Imperial Culture and Moral Absurdity in the Age of Obama: From Teheran and Bala Boluk to New York, Bagua, and Tegucigalpa

By Paul Street

Source: The Empire and Inequality Report Paul Street’s ZSpace Page

During a concert at Chicago’s United Center last May 12th, Bruce Springsteen observed that “sometimes it seems like the more things change the more they stay the same.” He was talking about the persistence and indeed the deepening of poverty and inequality in the United States, where financial parasites and perpetrators receive untold billions of taxpayer dollars while millions are pushed further into destitution, their fate worsened by a regressive welfare “reform” (elimination) that “progressive” President Barack Obama has repeatedly praised as a great bipartisan policy triumph.

WORTHY AND UNWORTHY VICTIMS
Among numerous other examples of “things stay[ing] the same,” the Boss (Springsteen, that is) might also have mentioned the deeply ingrained tendency of top U.S. politicians and dominant U.S. media to make unstated but easily discernible distinctions between “worthy” and “unworthy victims” in world affairs.

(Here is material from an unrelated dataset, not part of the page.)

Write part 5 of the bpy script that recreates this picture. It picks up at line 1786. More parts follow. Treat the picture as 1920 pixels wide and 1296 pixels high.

“Worthy victims” are killed by officially designated enemies of the inherently virtuous United States. Their deaths are reported in ways meant to elicit sympathy and to encourage outrage against their murderers. Some of them can become martyrs.

“Unworthy victims” perish at the hands of the intrinsically honorable United States and/or its officially designated allies and clients. They die anonymously and without fanfare, passing down the memory hole devoid of sympathy in dominant U.S. media and political culture, where their deaths often register little more than those of ants crushed beneath the wheels of a Bradley Fighting Vehicle or (to mention another great weapon of empire) a CNN camera truck.

Pop quiz question #1, fellow American: who is Neda Soltan? Who killed her?